No seu desenvolvimento, e se analisados ao arrepio da visão sistémica que a análise social exige, estes dois pontos de partida conduzem a outros tantos equívocos: ou à desresponsabilização de quem organiza a sociedade e dita as regras da economia; ou à quase desresponsabilização de quem pratica a violência, apesar da autonomia da vontade de que todos somos portadores.
Se repararmos, o discurso político está infelizmente demasiado contaminado por estas duas formas radicalmente distintas de ver o problema. É por isso que a direita opta por desenvolver uma retórica de matriz securitária. Mas é por isso também que, de uma forma mais ou menos contemplativa, a esquerda se limita a incluir a criminalidade no lote das múltiplas expressões das denominadas "contradições sociais" do capitalismo.
O mais grave, porém, é a costumeira atitude do poder político perante estas duas posições antagónicas. No meio do barulho que elas provocam, os governos ensaiam quase sempre fugas em frente. E mentem, na maior parte das vezes. Ou minimizando a importância dos problemas, para evitarem, conforme dizem, o alarme público. Ou refugiando-se em estatísticas mistificadoras da realidade.
Alguém, certamente céptico, disse um dia que há três maneiras de mentir. Uma é falsear a verdade. Outra é omiti-la. E a terceira é fazer estatísticas. Ora, o que todos nós esperamos é que, em cada momento, e independentemente do ruído político que possam fazer as esquerdas ou as direitas, o governo faça o que lhe compete, e não se fique no engano a que conduzem estes três caminhos falseadores da realidade. É preciso, pois, que dispense às polícias os meios humanos, materiais e legais suficientes para a repressão dos fenómenos de violência. Mas é preciso também que não esqueça as responsabilidades que tem ao nível da regulação da nossa vida social, bem como da informação que não pode deixar de ser dispensada aos cidadãos.
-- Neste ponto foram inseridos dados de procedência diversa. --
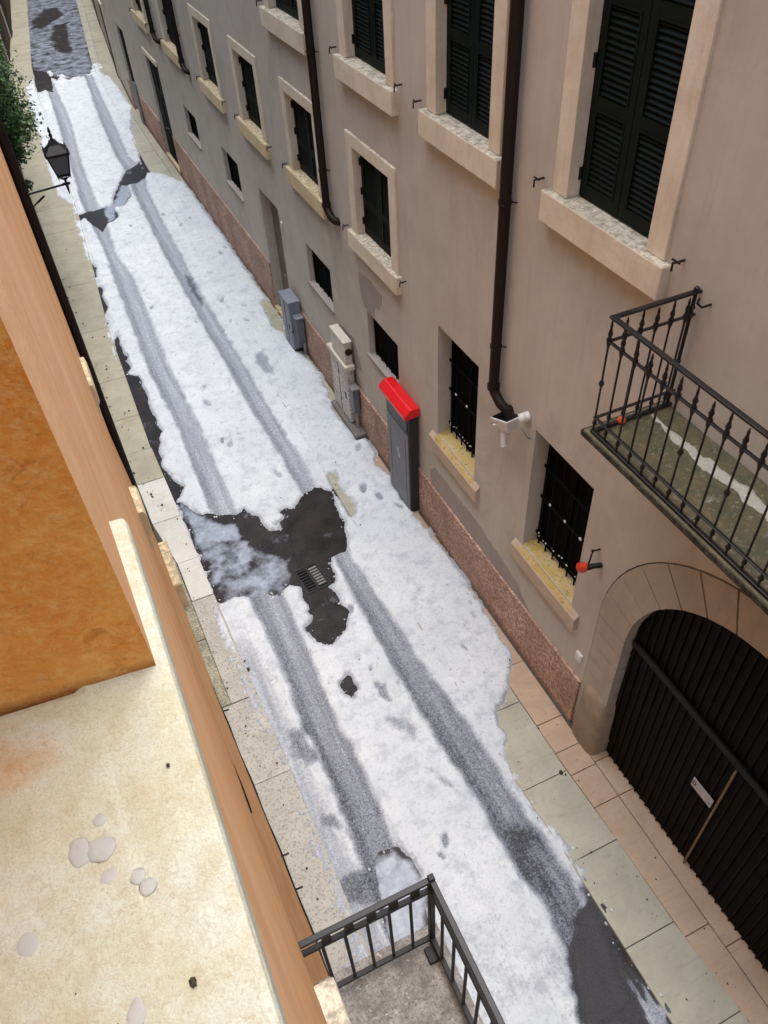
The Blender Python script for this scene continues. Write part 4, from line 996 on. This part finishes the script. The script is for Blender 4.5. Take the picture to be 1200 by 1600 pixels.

Ignoro, porque isso nunca nos foi dito por quem de direito, se há qualquer estudo sério sobre a expressão e natureza das causas da criminalidade que parece aumentar na Região. Mas sei que anda muita gente por aí excluída do desenvolvimento que se vê e apregoa; sei também que a política de alojamento e ordenamento urbano tem muito que se lhe diga (veja-se o que ocorre em determinados bairros periféricos); e sei igualmente que tem havido nos últimos anos um aumento da heterogeneidade do nosso tecido social, para me ficar por um eufemismo politicamente correcto. Creio, assim, que nenhum governo responsável pode fechar os olhos a esta realidade. Sob pena de poder deixar o problema nas mãos dos delinquentes e da gritaria dos radicais, sem cuidar de saber que entre uns e outros há cidadãos que não só têm direito à segurança, como necessitam de ter dela uma percepção satisfatória.
Bernardino da Purificação
Um comentário:
À medida que a crise global que se vai desenhando nos for atingindo é natural que o problema também se vá agudizando. A política habitacional que vem sendo implantada na Madeira tem a vantagem de concentrar, "esconder" os problemas sociais mais gritantes no entanto hipoteca a resolução desses mesmos problemas. Esta concentração de famílias problemáticas num mesmo espaço impede-as de recuperar a dignidade por si mesmas pois não lhes dá "modelos" que lhes dêem esperança de conseguirem ultrapassar a situação presente. Se no curto prazo, os bairros sociais, são uma reserva de votos para o partido do poder e uma reserva de mão de obra para a economia regional assim que ela tenha necessidade de mais recursos humanos sem qualquer formação específica, por outro lado são uma bomba relógio que paulatinamente vai explodindo através da baixa criminalidade mas que numa situação extrema poderá vir a explodir de forma imprevisível!